Por supuesto, hemos de
llamar la atención sobre ese “y no haré ninguna”, que casi se basta por sí solo
para resumir la singularidad ligottiana. Lo que se nos va a contar es algo
extraordinario, pero para su protagonista es un absurdo, un sinsentido más de
su desarticulada existencia. Evidentemente, es distinto a otros sinsentidos de
su vida, pero no tanto como para que merezca ser considerado algo excepcional.

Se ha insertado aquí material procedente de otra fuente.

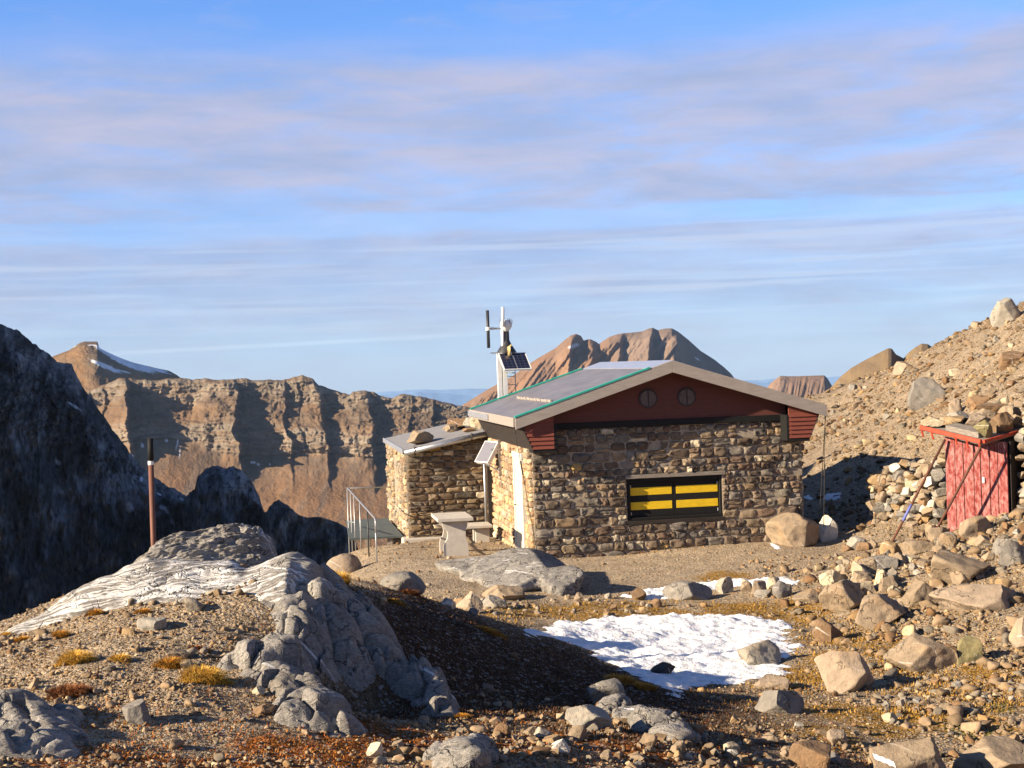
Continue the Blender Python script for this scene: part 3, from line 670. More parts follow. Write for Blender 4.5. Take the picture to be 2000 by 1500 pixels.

Una vez más: en Ligotti lo sobrenatural es trivial, porque es la norma. Si
acaso, la situación que nos será relatada se diferencia por mor del suceso que
ocurrirá a su término, pero en el fondo lo que allí se hace manifiesto poco
aporta a la existencia reducida a la casi nada de su protagonista. Si acaso, lo
que a nosotros nos muestra el relato en su conclusión es el fundamento último
del pesimismo ligottiano: no el absurdo, sino el determinismo: que no somos en
ningún sentido dueños de nuestras vidas, sino meros sujetos pasivos de las
mismas, que nuestro destino es ajeno a nosotros, y tiene siempre la peor de las
intenciones… que, aclaro, no es la muerte, sino la vida, pues en Ligotti, al
contrario de Unamuno, lo trágico de la vida no es la certeza de la muerte, sino
que la muerte siempre tarda demasiado en llegar.